On the radio side, the 800 MHz P25 network replaces an analog LMR system that was installed prior to Atlanta hosting the 1996 Olympics and will enable greater interoperability with other public-safety agencies in the area, according to Joe Barasoain, Fulton County’s director of emergency services 911.
“All of our partners around us in the metro area have migrated toward a newer P25 system,” Barasoian said during an interview with IWCE’s Urgent Communications. “We were about the only ones that weren’t P25 in the metro area. About three years ago, it became a reality, when it was funded and approved, and we’ve been working on implementation since then.”
Jonathan Reich, division chief of technical services in Fulton County’s emergency services department, said Fulton County transitioned from a nine-site Motorola SmartNet 4.0 system to a simulcast P25 network with 15 sites that provides greater coverage and audio quality.
“Obviously, the site increase was critical to our density and penetration of the network through the county, as well as our goal to increase coverage to the other new users or expanded user base that we now have within the county,” Reich said during an interview with IWCE’s Urgent Communications. “The digital P25, clean, crisp audio is the biggest and most noticeable feature that stands out to everyone. There’s no more ‘snap-crackle-pop’ distortion that happens with a typical analog signal.”
Although the new P25 system is capable of Phase 2 operation, Fulton County cannot realized the doubling of voice capacity from 12 channels to 24 channels until its subscriber equipment is replaced, Reich said.
“A lot of our fleet is still FDMA, so we haven’t been able to maximize the capacity increase that the system will provide us,” he said. “We’re looking at doing a change with subscribers at some point to maximize the TDMA channel availability on the network.”
Barasoain echoed this sentiment, noting that county officials’ goal is to be operating a Phase 2 P25 system within two years, which also will allow the rollout of AES encryption. But getting the funding to pay for the subscriber upgrades will not be a simple task, he said.
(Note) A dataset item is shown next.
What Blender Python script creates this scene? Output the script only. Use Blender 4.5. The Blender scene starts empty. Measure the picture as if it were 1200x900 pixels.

“The cost for county to move to TDMA is somewhere around $9 million, which is not something that they’re going to just whip out any time soon. We’re hoping that they start looking at how to fund it,” Barasoain said. “If we had to do it all over again, we probably would have just said, ‘It’s not a $20 million project; it’s actually a $30 million project’ as other jurisdictions usually do. Then, they can replace everything at once, so you’re not trying to piecemeal it after a year. Now it’s very difficult to go back to that same government body [for additional funding].
“They’re not really versed [in LMR]. They’re looking at it from the standpoint that, ‘A radio is a radio. How come this [existing] radio doesn’t work on the new system?’ Well, it does work, but the comparison I gave somebody today was, ‘Does a Windows 98 computer work today?’ It does, but it’s not what you want to be using.”